WEST BANK

Nov. 21, 2019

The United States announced that it no longer thinks Israeli settlements in the West Bank violate international law. The new US view is different from that of most countries’ on this issue.

About:

  • The West Bank is the name given to the territory that was captured by Jordan after the 1948 Arab-Israeli War. Israel snatched it back during the Six Day War of 1967, and has occupied it ever since.

  • The West Bank is a landlocked territory near the Mediterranean coast of Western Asia, bordered by Jordan to the east and by the Green Line separating it and Israel on the south, west and north. The West Bank also contains a significant section of the western Dead Sea shore.

Israeli settlements in West Bank:

  • Israel has built formal and informal settlements in the West Bank over the last 20-25 years. Over 4 lakh Israeli settlers now live here, along with some 26 lakh Palestinians.
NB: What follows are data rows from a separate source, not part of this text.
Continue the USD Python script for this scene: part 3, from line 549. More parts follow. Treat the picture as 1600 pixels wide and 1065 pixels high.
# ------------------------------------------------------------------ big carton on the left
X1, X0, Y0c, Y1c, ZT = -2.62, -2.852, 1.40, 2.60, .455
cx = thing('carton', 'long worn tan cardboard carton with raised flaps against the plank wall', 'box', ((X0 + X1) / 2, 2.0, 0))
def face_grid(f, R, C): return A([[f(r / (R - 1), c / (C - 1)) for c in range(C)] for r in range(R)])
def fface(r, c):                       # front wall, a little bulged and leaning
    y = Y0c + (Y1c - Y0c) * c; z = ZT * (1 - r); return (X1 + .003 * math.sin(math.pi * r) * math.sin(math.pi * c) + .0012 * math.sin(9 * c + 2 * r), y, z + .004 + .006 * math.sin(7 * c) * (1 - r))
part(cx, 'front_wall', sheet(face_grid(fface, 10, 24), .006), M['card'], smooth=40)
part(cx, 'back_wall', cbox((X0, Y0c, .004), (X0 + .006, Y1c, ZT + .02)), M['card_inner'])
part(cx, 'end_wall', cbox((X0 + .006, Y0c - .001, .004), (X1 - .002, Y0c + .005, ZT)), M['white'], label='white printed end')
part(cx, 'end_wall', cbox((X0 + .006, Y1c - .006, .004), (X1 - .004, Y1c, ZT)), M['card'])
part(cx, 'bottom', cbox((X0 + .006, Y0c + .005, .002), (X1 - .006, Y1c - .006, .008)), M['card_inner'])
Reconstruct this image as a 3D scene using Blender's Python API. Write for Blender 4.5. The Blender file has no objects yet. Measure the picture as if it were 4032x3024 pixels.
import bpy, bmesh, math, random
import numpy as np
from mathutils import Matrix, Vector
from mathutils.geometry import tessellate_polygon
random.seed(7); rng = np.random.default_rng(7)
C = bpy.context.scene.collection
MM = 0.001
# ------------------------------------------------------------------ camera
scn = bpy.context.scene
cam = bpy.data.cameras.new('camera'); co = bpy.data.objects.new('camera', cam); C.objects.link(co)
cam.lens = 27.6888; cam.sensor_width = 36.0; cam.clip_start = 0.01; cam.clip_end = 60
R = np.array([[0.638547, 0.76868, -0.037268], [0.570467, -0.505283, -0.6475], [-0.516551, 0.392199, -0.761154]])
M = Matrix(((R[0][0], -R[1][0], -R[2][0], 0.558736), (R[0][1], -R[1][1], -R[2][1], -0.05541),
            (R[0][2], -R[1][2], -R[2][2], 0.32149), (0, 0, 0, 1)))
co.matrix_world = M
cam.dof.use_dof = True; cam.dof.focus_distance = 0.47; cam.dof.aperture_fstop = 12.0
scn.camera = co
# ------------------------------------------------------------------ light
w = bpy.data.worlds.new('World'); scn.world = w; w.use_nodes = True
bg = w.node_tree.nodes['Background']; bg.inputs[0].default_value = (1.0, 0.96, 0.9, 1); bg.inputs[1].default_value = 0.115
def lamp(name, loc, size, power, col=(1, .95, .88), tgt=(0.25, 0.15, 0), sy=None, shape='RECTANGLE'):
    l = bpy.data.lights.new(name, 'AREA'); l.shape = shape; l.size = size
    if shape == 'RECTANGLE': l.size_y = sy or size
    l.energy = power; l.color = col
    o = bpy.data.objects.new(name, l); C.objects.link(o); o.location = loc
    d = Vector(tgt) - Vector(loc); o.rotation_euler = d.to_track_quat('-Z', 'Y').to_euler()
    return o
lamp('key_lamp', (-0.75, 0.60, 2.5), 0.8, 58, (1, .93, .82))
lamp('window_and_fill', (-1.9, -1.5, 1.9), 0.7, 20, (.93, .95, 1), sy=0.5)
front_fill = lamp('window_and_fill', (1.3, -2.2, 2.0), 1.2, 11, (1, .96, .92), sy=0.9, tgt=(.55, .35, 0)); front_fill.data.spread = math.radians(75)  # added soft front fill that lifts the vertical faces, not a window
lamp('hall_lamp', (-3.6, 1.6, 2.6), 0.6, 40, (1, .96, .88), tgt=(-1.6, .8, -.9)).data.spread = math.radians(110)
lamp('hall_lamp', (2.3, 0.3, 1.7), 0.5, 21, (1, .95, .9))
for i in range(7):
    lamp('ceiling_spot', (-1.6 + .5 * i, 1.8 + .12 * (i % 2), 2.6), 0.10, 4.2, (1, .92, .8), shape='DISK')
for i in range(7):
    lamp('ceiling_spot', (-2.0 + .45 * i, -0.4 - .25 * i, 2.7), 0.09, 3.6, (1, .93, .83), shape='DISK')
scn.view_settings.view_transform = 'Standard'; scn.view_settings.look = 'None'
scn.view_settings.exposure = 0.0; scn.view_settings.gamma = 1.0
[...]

  • The United Nations General Assembly (UNGA), the UN Security Council (UNSC), and the International Court of Justice (ICJ) have said that the West Bank settlements are violative of the Fourth Geneva Convention.

  • Under the Fourth Geneva Convention (1949), an occupying power “shall not deport or transfer parts of its own civilian population into the territory it occupies”.

  • Under the Rome Statute that set up the International Criminal Court in 1998, such transfers constitute war crimes, as does the “extensive destruction and appropriation of property, not justified by military necessity and carried out unlawfully and wantonly”.

  • Under the Oslo Accords of the 1990s, both Israel and the Palestinians agreed that the status of settlements would be decided by negotiations. But the negotiations process has been all but dead for several years now.

  • Most of the world’s nations look at it as occupied territory.